Clauses de revoyure. Tous ces éléments sont encore soumis à caution. Les professionnels de la filière attendent donc la consultation officielle. C'est le cas, en particulier, du directeur technique et innovation de la Fédération des promoteurs immobiliers (FPI), Frank Hovorka. Il note que « la doctrine a constitué un frein majeur au développement de la construction bois avec beaucoup d'informations contradictoires depuis dix-huit mois [et la tenue de commissions ad hoc, NDLR]. » Et d'ajouter : « Nous avons toujours été en faveur d'un texte national. » Quoi qu'il en soit, l'histoire n'est pas terminée et des clauses de revoyure sont prévues. La question des colonnes sèches, ces canalisations vides qui doivent permettre aux pompiers de se raccorder à une source d'eau pressurisée par l'intérieur des bâtiments, est déjà à l'ordre du jour des prochaines discussions.
Petit précis contre les flammes
Solutions d'effet équivalent (SEE) : ce dispositif permet de justifier de l'atteinte des mêmes objectifs que ceux prescrits par la réglementation pour des composants ou une partie d'ouvrage (un bardage, un plancher, un isolant particulier…). Les solutions d'effet équivalent devront être attestées par un organisme tiers indépendant (OTI). Les OTI accrédités ne seront connus que fin 2025 lors de la publication des arrêtés relatifs aux SEE.

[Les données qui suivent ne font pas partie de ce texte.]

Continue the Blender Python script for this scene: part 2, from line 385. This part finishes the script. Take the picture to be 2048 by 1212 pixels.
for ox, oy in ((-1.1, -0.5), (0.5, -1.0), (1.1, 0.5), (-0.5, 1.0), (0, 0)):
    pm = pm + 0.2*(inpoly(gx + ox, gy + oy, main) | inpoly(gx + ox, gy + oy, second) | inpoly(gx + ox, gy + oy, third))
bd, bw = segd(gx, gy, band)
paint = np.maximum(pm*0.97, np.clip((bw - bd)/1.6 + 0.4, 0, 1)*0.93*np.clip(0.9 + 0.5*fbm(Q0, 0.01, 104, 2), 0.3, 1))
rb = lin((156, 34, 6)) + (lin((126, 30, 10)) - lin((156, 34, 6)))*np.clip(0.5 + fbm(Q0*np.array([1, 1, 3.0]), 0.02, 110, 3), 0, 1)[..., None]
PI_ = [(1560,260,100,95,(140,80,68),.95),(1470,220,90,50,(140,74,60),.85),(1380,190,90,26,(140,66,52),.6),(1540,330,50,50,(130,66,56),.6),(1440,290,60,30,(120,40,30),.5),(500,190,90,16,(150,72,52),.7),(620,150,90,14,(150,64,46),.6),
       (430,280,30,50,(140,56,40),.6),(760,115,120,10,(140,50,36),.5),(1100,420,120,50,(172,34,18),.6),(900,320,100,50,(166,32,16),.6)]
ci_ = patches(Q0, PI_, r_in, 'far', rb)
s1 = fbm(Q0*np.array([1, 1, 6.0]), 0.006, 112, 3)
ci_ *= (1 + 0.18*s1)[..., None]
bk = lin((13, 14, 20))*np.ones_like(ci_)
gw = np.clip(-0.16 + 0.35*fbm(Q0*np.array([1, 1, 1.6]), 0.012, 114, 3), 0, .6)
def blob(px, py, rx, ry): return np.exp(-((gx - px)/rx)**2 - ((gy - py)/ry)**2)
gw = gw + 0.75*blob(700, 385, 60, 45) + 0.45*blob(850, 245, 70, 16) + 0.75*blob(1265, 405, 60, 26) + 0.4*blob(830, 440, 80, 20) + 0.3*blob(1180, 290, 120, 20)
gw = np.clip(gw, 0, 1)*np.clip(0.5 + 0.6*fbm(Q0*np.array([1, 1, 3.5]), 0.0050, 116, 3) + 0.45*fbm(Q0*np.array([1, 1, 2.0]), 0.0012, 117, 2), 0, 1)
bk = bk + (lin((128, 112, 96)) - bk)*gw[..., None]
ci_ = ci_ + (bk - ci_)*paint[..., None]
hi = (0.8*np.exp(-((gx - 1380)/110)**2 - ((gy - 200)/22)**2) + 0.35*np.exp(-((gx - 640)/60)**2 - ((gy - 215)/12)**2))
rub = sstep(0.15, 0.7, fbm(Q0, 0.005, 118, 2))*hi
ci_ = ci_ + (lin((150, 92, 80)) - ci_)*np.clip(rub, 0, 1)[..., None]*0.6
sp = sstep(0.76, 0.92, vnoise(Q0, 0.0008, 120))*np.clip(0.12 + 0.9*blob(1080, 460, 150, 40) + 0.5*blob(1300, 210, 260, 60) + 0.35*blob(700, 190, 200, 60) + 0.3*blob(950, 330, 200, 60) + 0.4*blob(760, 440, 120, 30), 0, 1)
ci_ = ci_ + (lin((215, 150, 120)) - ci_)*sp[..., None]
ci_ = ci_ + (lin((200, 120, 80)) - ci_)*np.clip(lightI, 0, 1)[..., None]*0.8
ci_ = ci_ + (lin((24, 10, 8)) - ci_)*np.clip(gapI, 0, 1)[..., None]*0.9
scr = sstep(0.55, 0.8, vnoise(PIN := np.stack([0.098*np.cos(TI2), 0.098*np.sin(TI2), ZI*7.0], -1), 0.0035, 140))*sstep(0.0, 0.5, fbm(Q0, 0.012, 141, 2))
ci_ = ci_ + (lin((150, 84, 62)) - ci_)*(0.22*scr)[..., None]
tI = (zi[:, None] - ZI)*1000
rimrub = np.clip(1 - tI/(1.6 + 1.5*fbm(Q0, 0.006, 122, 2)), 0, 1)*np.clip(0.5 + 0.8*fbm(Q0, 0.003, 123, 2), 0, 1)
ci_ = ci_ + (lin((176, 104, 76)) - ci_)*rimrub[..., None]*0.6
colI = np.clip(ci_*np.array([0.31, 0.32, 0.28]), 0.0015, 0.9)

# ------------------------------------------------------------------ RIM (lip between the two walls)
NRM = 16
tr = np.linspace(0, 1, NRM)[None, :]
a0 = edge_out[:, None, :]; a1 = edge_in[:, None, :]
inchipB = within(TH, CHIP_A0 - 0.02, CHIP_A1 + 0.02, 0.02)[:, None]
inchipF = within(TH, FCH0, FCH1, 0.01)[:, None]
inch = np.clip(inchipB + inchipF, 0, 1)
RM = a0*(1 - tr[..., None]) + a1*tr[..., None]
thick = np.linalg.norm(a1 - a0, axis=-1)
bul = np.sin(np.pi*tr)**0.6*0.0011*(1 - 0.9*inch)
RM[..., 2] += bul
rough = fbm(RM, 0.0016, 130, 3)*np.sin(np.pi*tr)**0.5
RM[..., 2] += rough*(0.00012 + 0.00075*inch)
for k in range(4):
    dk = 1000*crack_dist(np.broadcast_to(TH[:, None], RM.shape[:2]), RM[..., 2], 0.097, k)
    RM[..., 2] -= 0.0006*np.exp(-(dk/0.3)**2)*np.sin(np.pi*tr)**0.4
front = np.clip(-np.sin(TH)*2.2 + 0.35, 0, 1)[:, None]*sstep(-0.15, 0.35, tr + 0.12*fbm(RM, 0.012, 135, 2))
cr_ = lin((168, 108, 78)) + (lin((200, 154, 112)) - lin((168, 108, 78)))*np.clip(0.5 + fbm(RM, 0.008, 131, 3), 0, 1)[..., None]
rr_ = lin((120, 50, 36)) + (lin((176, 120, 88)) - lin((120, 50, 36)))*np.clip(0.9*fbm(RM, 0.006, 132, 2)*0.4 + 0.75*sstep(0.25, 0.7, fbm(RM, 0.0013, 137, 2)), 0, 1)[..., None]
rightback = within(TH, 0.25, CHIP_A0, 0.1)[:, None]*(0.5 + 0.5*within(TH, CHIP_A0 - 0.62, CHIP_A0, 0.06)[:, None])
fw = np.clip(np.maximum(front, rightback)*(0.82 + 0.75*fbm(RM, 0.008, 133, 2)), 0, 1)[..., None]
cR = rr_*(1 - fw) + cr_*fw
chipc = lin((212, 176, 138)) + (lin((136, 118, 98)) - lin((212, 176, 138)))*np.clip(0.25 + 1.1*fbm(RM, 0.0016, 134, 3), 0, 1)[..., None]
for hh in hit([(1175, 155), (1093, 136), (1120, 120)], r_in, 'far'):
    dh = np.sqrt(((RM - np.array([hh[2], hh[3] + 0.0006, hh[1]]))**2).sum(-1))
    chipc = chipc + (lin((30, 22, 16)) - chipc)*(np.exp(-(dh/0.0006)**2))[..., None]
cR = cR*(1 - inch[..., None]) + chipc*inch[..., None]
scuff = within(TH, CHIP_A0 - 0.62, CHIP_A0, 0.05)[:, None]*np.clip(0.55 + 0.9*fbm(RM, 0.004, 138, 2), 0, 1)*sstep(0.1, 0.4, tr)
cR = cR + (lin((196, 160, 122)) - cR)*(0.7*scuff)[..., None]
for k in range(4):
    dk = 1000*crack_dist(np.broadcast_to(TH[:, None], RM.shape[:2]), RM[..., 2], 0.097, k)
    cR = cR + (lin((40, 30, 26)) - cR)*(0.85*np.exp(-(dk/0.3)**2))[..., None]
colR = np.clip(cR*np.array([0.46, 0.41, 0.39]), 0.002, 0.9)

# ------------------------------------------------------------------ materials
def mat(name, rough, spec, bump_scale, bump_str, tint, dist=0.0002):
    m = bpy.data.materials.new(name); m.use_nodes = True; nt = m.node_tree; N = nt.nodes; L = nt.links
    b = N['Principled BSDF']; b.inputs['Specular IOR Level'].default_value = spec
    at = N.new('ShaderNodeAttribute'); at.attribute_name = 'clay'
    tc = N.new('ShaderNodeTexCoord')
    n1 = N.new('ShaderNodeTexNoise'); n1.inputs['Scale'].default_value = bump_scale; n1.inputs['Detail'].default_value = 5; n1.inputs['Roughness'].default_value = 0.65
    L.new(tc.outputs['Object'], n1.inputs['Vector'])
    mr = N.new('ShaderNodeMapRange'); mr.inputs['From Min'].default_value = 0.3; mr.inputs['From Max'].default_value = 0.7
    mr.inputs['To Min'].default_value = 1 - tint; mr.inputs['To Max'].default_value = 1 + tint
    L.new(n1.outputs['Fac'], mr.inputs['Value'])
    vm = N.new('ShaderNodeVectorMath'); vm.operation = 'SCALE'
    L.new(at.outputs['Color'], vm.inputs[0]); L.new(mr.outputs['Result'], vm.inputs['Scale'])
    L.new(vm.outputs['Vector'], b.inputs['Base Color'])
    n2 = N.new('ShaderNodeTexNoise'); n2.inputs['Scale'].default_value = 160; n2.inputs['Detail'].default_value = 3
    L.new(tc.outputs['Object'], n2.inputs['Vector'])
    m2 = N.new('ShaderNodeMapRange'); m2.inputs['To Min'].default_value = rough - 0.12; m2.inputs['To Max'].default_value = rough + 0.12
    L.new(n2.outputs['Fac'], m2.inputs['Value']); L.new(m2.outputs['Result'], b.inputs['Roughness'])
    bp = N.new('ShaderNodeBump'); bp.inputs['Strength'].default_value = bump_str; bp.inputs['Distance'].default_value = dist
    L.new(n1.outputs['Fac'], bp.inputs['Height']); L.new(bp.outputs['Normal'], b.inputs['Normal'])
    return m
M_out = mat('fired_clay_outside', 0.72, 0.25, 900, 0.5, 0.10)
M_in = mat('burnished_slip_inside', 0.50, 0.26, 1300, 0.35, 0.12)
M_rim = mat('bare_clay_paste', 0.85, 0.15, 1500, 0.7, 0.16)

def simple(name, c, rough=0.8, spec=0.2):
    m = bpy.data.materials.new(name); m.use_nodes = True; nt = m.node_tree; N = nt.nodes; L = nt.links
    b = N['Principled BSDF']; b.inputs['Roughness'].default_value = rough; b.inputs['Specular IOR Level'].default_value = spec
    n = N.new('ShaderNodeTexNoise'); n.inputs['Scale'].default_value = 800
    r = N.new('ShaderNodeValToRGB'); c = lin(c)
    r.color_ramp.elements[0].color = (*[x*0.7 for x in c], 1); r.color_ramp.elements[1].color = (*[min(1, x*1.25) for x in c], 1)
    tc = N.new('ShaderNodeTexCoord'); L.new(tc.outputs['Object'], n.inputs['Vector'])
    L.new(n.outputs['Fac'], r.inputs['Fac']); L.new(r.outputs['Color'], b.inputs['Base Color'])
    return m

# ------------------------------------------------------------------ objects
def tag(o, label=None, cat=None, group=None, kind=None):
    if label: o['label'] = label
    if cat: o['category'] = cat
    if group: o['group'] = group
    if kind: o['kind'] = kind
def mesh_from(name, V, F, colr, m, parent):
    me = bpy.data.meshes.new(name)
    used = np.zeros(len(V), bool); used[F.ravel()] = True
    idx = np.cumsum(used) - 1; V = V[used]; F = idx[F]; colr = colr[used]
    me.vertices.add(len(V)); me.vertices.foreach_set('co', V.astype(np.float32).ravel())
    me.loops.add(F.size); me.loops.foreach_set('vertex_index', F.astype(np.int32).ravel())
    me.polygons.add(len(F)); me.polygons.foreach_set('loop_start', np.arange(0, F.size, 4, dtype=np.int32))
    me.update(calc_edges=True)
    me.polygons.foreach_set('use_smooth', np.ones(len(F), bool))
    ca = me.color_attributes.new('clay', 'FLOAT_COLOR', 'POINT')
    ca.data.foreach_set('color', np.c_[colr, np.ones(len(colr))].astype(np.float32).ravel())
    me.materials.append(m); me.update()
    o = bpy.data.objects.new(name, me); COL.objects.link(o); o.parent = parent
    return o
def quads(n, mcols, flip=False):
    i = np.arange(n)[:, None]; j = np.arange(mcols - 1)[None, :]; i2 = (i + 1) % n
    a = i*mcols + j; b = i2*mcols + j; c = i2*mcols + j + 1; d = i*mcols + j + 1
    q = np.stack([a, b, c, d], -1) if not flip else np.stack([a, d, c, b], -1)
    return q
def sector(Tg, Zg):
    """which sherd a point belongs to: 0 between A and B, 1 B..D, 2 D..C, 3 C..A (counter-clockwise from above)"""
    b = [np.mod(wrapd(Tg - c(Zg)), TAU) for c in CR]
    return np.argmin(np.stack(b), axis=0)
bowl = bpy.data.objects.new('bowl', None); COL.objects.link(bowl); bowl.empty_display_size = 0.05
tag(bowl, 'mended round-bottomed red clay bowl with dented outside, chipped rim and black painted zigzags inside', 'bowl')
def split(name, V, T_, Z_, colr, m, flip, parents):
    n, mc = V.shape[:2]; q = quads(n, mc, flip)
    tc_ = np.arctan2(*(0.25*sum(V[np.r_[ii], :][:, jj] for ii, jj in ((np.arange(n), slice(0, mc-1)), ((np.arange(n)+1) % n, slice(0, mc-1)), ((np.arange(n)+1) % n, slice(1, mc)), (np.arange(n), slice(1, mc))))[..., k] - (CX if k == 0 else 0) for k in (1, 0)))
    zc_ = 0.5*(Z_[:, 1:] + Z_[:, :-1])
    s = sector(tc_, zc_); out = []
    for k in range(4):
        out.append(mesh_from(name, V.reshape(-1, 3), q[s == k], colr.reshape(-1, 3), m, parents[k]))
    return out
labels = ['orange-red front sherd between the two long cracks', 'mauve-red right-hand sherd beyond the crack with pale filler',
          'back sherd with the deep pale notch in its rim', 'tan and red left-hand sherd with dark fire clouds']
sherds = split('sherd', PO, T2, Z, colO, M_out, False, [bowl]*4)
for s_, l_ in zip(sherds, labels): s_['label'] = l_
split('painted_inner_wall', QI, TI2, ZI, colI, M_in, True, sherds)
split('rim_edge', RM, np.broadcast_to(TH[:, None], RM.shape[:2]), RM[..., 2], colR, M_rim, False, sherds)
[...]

Ingénierie de la sécurité incendie (ISI) : cette démarche évalue les performances d'une solution constructive dans le but d'atteindre un objectif de sécurité défini : évacuation des personnes en sécurité, intervention des services de secours, stabilité au feu des structures, protection des tiers et de l'environnement… Elle concerne l'ensemble de l'ouvrage, contrairement aux SEE.
L'ISI utilise des appréciations de laboratoire (APL) délivrées par Efectis, le CSTB, le Cerib pour la résistance au feu ainsi que par le FCBA et le LNE également pour la réaction au feu. Ces organismes pourraient certifier les SEE à l'avenir.

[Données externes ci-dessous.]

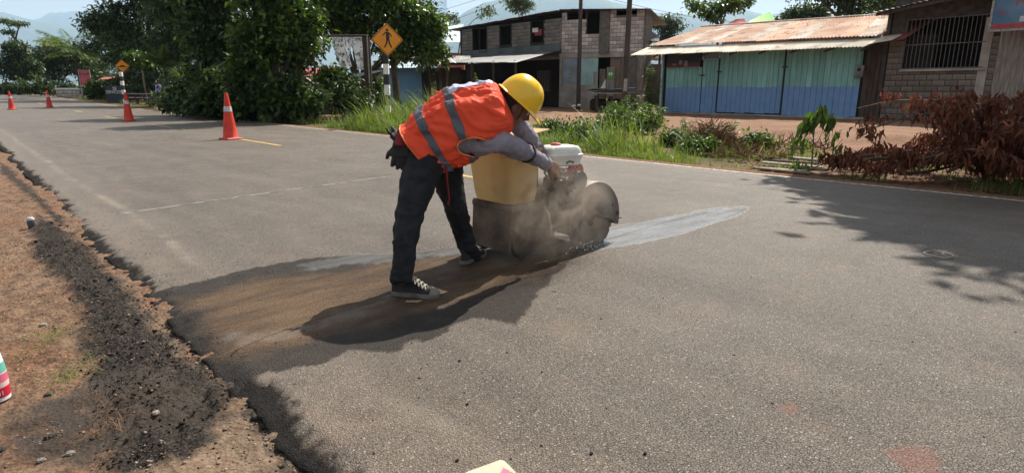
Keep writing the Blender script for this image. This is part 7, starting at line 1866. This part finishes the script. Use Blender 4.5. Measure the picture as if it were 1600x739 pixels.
# folds: long drapes running from the shoulder towards the hem, pinched under the arm
wr = (fbm(Ti * 3 + 5 + np.cos(ang) * 1.2, np.sin(ang) * 3 + 9 + Ti * 1.5, 1.6, 4, 201) - .5) * .055 + .008 * np.sin(ang * 7 + 6 * Ti) * np.sin(pi * Ti) + .006 * np.sin(Ti * 30 + 3 * np.cos(ang)) * sstep(.5, .0, Ti)
wr = wr + (.5 - np.abs(fbm(Ti * 5 + np.cos(ang) * 1.6 + 3, np.sin(ang) * 2.2 + 4 - Ti * 2.5, 2.2, 3, 207) - .5) * 6).clip(-.2, .5) * .016 * sstep(0, .12, Ti) * sstep(1, .85, Ti)
flare = .022 * sstep(.12, 0, Ti)
Vv = Vv + nrm * (wr + flare)[..., None]
# keep the seam ring closed
armR = P(752, 226, 3.44); armL = P(775, 200, 3.86)
keepf = []; F = []
def fc(i, j): return (Vv[i, j] + Vv[i + 1, j] + Vv[i, (j + 1) % NR] + Vv[i + 1, (j + 1) % NR]) / 4
def proj(p):
    """photo pixel of a world point"""
    p = Vector(p) - Vector((0, 0, CAMH)); x = p.dot(RT); y = p.dot(FW); z = p.z; cz_ = y * cos(PIT) - z * sin(PIT); yy = z * cos(PIT) + y * sin(PIT); return CXP + FPX * x / cz_, CYP - FPX * yy / cz_
bands = {'reflective_band_rear': [], 'reflective_band_front': []}
vest_f = []; b1 = []; b2 = []; sh_strip = []; trim = []
for i in range(NT - 1):
    for j in range(NR):
        c = Vector(fc(i, j)); near = (c - Vector(ctr[i, 0])).dot(FW) < 0; px, py = proj(c)
        if near:
            ex, ey = (px - 741) / 28.0, (py - 230) / 15.5; rx, ry = ex * .93 - ey * .25, ex * .25 + ey * .93
            if rx * rx + ry * ry < 1.0: continue
        else:
            if (c - armL).length < .10: continue
        f = (i * NR + j, i * NR + (j + 1) % NR, (i + 1) * NR + (j + 1) % NR, (i + 1) * NR + j)
        vest_f.append(f); t = (i + .5) / (NT - 1)
        sl = .015 * cos(2 * pi * j / NR)
        if .17 < t - sl < .235: b1.append(f)
        if .385 < t - sl < .45: b2.append(f)
        a = 2 * pi * (j + .5) / NR
        if (abs(a) < .16 or abs(a - 2 * pi) < .42) and .42 < t < .78: sh_strip.append(f)
Vf = Vv.reshape(-1, 3)
def vest_part(name, faces, push, m, parent, th=.004):
    me = bpy.data.meshes.new(name); me.from_pydata([tuple(v) for v in Vf], [], faces); bm = bmesh.new(); bm.from_mesh(me)
    bmesh.ops.delete(bm, geom=[v for v in bm.verts if not v.link_faces], context='VERTS'); bmesh.ops.recalc_face_normals(bm, faces=bm.faces); bm.to_mesh(me); bm.free()
    cc = Vector(Vf.mean(0)); nv = len(me.vertices); co = np.empty(nv * 3, np.float32); me.vertices.foreach_get('co', co); co = co.reshape(-1, 3)
    no_ = np.empty(nv * 3, np.float32); me.vertices.foreach_get('normal', no_); no_ = no_.reshape(-1, 3)
    s_ = np.sign(((co - np.array(cc)) * no_).sum()); co = co + no_ * s_ * push; me.vertices.foreach_set('co', co.ravel())
    me.polygons.foreach_set('use_smooth', np.ones(len(me.polygons), bool)); o = link(name, me, m, parent)
    sm = o.modifiers.new('thickness', 'SOLIDIFY'); sm.thickness = th; sm.offset = 0; sb = o.modifiers.new('soft', 'SUBSURF'); sb.levels = 1; sb.render_levels = 1
    return o
vest = vest_part('vest', vest_f, 0, M_vest, wk)
vest_part('reflective_band', b1, .005, M_retro, vest, .002); vest_part('reflective_band', b2, .005, M_retro, vest, .002)
vest_part('shoulder_strip', sh_strip, .005, mat('pale_reflective_strip', (.55, .56, .66), (.30, .33, .5), scale=30, rough=.5), vest, .002)
# trim tubes along the hem, the neck and the armhole
def trim_tube(pts, r=.0045):
    mb = MB(); mb.tube(list(pts) + [pts[0]], r, 6, cap=False); mb.build('trim', M_trim, vest, True)
trim_tube([Vector(v) for v in Vv[0]]); trim_tube([Vector(v) for v in Vv[-1]], .004)
Nz = [(i, j) for i in range(NT) for j in range(NR) if (Vector(Vv[i, j]) - Vector(ctr[i, 0])).dot(FW) < 0.0]
pj = np.array([proj(Vv[i, j]) for i, j in Nz]); tp_ = []
for k in range(40):
    a = 2 * pi * k / 40; rx, ry = cos(a), sin(a); ex, ey = rx * .93 + ry * .25, -rx * .25 + ry * .93
    q_ = np.array([741 + ex * 28, 230 + ey * 15.5]); w_ = np.exp(-((pj - q_) ** 2).sum(1) / 8.0)
    if w_.sum() < 1e-6: continue
    tp_.append(Vector(tuple((np.array([Vv[i, j] for i, j in Nz]) * w_[:, None]).sum(0) / w_.sum())))
trim_tube(tp_, .0055)
# shirt: torso inside the vest, sleeves
shR = P(757, 214, 3.50); elR = P(806, 232, 3.62); wrR = P(858, 258, 3.93)
shL = P(786, 168, 3.84); elL = P(826, 214, 4.02); wrL = P(846, 238, 4.22)
sm_ = MB(); rings = [torso_ring(t, 32, -.028, 2.3) for t in (.03, .2, .4, .6, .75, .88, .97)]; sm_.rings(rings)
sm_.ball(P(750, 226, 3.54), (.085, .075, .07), 16, 10)
sm_.tube([P(742, 229, 3.55), P(757, 222, 3.52), P(780, 220, 3.55), elR, P(830, 243, 3.77), P(852, 255, 3.90)], [.058, .070, .070, .062, .052, .042], 18)
sm_.tube([P(775, 170, 3.78), shL, elL, wrL], [.08, .075, .055, .042], 16)
remesh_build(sm_, 'shirt', M_shirt, wk, .009, 5, displace=.026, dscale=.045)
mb = MB(); R_ = (wrR - elR).normalized(); mb.tube([P(850, 254, 3.885), P(854, 256, 3.905)], [.047, .044], 18); mb.build('cuff', M_shirt, wk, True)
mb = MB(); mb.tube([P(822.5, 238.5, 3.73), P(825.5, 240, 3.745)], [.064, .062], 18); mb.build('wristband', M_glove, wk, True)

# body: one continuous figure
RTv = RT.copy(); UP = Vector((0, 0, 1))
hU = (RTv * .654 + UP * .756).normalized(); hF = (RTv * .74 - UP * .64 + FW * .20).normalized(); hU = (hU - hF * hU.dot(hF)).normalized(); hS = hF.cross(hU)
HR = Matrix((hF, hS, hU)).transposed(); hc = P(806, 164, 3.70)
bd = MB()
bd.ball(hc, (.092, .074, .105), 20, 14, HR)
bd.ball(hc + hF * .035 - hU * .065, (.055, .052, .055), 14, 10, HR)          # jaw
bd.ball(hc + hF * .060 - hU * .098, (.026, .026, .020), 10, 8, HR)           # chin
bd.tube([hc + hF * .088 + hU * .018, hc + hF * .112 - hU * .022, hc + hF * .090 - hU * .034], [.010, .016, .012], 8)    # nose
bd.ball(hc + hF * .082 - hU * .058, (.014, .024, .010), 10, 6, HR)           # lips
for s_ in (-1, 1):
    bd.ball(hc + hF * .073 + hS * .034 * s_ - hU * .015, (.02, .022, .016), 8, 6, HR)    # cheekbones
    bd.ball(hc - hF * .008 + hS * .076 * s_ - hU * .018, (.018, .008, .030), 10, 8, HR)  # ears
nk = P(790, 172, 3.69)
bd.tube([hc - hU * .06 - hF * .02, hc.lerp(nk, .6) - hU * .03, nk + RTv * -.01, P(772, 176, 3.69)], [.058, .056, .062, .085], 14)
bd.rings([torso_ring(t, 24, -.06, 2.1) for t in (.05, .25, .45, .65, .8, .92)])
bd.tube([P(745, 220, 3.52), shR, elR, P(832, 246, 3.77), wrR], [.055, .050, .042, .036, .027], 14)
bd.tube([P(778, 172, 3.80), shL, elL, wrL], [.055, .05, .04, .026], 14)
bd.tube([a for a, r in legR], [r * .72 for a, r in legR], 14); bd.tube([a for a, r in legL], [r * .72 for a, r in legL], 14); bd.ball(P(684, 212, 3.62), (.12, .12, .11), 14, 10)
def hand(bd, wr_, fwd, palm_n, s=1.0, curl=.9, thumb_side=1):
    """wrist, direction of the fingers, palm normal (towards what it holds)"""
    f = fwd.normalized(); n = (palm_n - f * palm_n.dot(f)).normalized(); sd = f.cross(n).normalized() * thumb_side
    kn = wr_ + f * .085 * s
    for k in range(6):
        u = k / 5 - .5; bd.tube([wr_ + sd * u * .045 * s, wr_ + f * .045 * s + sd * u * .068 * s, kn + sd * u * .074 * s], [.017 * s, .0165 * s, .0135 * s], 8)
    for k, (off, ln) in enumerate(((-.034, .068), (-.0115, .078), (.0115, .072), (.034, .056))):
        p = kn + sd * (-off) * s; d_ = f.copy(); pts = [p - f * .01]; rr_ = [.0100]
        for j in range(3):
            a = curl * (.45, .85, .7)[j]; ax_ = f.cross(n).normalized(); d_ = (Matrix.Rotation(-a, 3, ax_) @ d_) if (Matrix.Rotation(-a, 3, ax_) @ d_).dot(n) > d_.dot(n) else (Matrix.Rotation(a, 3, ax_) @ d_)
            p = p + d_ * ln * s * (.45, .31, .24)[j]; pts.append(p.copy()); rr_.append((.0092, .0084, .0072)[j])
        bd.tube(pts, [r * s for r in rr_], 8)
        bd.ball(pts[-1], .0070 * s, 7, 5)
    tb_ = wr_ + f * .022 * s + sd * .030 * s; bd.tube([tb_, tb_ + f * .022 * s + sd * .026 * s + n * .008, tb_ + f * .052 * s + sd * .032 * s + n * .022, tb_ + f * .070 * s + sd * .026 * s + n * .034], [.015 * s, .0125 * s, .0105 * s, .008 * s], 8)
    return kn, n, sd
lever_c = P(872, 277, 4.02)
f1 = (RTv * .62 - UP * .52 + FW * .50); hand(bd, wrR + (f1.normalized() * .005), f1, (FW * .75 - UP * .5 + RTv * -.1), 1.0, .95, -1)
f2 = (RTv * .5 - UP * .35 + FW * .6); hand(bd, wrL, f2, -UP, 1.0, .7, 1)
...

Bâtiment à structure primaire combustible autorisée (BSPCA) : ce nouveau concept fait émerger une classification des bâtiments en fonction de la quantité de matériaux combustibles en structure. Au-delà d'une certaine quantité et d'une certaine taille d'ouvrage à définir, la présence d'une borne à incendie devra être assurée dès le chantier.
Défense extérieure contre l'incendie (Deci) : il s'agit de l'ensemble des aménagements fixes, publics ou privés, susceptibles d'être employés pour alimenter en eau les moyens de lutte contre l'incendie. Ces points d'eau doivent être entretenus régulièrement.